# [Given request]
Separate out the lines that hold "pixels".

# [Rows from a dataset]
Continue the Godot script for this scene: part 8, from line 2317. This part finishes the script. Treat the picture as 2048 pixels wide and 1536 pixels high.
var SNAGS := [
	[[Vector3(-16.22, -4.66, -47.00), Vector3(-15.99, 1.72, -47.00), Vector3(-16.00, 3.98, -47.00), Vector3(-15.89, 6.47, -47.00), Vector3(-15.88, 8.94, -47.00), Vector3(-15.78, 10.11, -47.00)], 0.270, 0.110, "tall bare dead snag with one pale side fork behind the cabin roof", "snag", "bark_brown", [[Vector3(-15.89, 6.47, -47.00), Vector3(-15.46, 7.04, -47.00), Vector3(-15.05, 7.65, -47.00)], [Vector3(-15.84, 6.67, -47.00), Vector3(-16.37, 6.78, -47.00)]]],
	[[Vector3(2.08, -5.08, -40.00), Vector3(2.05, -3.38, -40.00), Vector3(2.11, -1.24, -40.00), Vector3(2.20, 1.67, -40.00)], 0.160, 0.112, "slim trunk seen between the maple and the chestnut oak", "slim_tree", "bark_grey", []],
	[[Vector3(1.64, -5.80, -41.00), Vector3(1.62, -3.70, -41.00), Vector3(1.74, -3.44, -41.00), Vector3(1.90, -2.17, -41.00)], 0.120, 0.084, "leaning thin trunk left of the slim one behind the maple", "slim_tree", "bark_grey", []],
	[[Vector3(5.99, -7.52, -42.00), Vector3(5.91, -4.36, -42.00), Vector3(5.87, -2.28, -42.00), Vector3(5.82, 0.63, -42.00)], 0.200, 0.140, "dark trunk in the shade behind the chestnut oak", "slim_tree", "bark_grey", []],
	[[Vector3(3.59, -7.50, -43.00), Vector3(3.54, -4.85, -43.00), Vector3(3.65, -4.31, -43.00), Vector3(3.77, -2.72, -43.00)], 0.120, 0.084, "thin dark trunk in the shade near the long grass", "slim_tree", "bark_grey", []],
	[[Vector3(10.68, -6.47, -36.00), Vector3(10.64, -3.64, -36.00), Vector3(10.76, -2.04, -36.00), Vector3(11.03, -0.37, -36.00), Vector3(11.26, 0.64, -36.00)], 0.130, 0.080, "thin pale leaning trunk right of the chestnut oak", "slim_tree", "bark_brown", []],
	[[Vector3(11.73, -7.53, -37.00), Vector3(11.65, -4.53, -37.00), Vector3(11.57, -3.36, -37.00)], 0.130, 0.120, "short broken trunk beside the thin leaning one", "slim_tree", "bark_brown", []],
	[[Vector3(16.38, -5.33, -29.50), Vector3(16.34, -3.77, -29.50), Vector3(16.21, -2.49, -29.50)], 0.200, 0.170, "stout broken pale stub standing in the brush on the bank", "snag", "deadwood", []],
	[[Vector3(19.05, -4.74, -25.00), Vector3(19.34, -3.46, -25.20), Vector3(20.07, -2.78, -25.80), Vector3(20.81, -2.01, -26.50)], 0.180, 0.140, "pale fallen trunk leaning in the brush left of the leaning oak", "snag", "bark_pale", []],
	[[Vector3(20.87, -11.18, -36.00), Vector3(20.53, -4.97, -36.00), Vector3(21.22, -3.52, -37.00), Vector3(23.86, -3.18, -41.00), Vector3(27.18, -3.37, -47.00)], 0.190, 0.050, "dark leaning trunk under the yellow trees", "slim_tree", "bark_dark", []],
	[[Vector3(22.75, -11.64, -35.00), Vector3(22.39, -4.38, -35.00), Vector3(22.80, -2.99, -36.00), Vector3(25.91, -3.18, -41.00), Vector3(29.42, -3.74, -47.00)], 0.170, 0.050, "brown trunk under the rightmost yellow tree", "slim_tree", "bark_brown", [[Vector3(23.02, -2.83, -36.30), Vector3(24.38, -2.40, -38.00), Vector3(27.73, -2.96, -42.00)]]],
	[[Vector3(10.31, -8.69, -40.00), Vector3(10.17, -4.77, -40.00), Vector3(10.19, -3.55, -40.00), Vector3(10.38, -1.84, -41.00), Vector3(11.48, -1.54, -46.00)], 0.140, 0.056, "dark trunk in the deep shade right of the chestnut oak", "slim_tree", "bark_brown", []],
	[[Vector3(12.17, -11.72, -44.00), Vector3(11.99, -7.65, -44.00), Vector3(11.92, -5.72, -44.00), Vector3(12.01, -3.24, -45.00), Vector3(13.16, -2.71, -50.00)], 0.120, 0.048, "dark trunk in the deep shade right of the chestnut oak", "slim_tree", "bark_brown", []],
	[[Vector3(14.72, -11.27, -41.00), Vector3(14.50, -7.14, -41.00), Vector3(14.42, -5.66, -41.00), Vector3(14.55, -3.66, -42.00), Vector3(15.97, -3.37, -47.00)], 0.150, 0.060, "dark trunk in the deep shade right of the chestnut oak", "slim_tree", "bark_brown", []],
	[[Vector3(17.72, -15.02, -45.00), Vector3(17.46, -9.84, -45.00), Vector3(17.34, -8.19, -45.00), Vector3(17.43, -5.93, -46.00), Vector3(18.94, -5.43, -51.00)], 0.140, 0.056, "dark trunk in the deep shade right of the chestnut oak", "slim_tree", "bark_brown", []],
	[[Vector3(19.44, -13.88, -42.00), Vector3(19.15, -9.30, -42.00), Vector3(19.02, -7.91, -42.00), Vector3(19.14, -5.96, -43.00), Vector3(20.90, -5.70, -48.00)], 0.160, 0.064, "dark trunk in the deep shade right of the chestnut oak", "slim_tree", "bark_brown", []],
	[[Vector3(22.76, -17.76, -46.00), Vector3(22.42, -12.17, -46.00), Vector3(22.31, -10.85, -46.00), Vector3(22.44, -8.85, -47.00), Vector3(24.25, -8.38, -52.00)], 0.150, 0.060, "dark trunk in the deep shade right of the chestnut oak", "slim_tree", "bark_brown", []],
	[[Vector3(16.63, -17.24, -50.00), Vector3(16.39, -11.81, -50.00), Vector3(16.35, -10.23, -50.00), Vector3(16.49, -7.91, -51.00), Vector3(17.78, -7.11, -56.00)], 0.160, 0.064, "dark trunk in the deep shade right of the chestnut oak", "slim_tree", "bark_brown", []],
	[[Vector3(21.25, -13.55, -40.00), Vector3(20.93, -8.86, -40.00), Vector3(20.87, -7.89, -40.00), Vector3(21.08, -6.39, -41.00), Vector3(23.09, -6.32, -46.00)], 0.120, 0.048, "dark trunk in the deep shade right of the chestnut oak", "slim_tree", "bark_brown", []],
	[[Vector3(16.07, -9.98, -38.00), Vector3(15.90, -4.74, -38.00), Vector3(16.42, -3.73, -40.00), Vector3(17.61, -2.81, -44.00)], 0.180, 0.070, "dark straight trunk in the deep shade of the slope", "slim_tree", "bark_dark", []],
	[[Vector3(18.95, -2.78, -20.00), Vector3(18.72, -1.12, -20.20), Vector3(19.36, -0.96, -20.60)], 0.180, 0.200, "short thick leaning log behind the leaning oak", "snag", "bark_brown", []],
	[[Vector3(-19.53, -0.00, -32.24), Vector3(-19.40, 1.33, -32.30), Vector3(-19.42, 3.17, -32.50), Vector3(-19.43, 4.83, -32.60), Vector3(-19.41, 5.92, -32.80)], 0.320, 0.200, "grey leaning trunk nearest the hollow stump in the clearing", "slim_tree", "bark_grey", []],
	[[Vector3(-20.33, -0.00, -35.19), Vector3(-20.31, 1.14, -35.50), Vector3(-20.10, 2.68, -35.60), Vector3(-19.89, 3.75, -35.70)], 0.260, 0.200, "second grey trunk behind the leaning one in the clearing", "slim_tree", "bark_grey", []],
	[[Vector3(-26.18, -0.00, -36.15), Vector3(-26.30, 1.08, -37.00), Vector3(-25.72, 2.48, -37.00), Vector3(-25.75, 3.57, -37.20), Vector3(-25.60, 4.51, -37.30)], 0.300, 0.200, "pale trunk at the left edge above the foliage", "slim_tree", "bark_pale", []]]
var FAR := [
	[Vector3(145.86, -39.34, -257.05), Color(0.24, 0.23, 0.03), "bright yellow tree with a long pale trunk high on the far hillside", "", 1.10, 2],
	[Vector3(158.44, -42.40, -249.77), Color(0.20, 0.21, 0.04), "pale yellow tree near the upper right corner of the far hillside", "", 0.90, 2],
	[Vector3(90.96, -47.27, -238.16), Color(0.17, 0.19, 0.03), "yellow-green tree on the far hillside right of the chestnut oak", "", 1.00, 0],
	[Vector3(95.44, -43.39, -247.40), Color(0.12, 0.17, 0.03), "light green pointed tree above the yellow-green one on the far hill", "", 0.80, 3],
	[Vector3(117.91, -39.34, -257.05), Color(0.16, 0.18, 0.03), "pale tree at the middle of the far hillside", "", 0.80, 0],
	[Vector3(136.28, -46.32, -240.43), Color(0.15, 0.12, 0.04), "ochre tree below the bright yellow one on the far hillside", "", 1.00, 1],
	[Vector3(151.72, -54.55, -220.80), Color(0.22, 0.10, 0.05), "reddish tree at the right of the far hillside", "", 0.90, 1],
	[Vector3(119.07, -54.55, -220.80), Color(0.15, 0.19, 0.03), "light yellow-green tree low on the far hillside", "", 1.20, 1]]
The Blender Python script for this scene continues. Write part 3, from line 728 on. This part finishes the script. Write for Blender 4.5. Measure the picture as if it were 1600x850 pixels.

# [Full solution]
Continue the Godot script for this scene: part 8, from line 2317. This part finishes the script. Treat the picture as 2048 pixels wide and 1536 pixels high.
The Blender Python script for this scene continues. Write part 3, from line 728 on. This part finishes the script. Write for Blender 4.5. Measure the picture as if it were 1600x850 pixels.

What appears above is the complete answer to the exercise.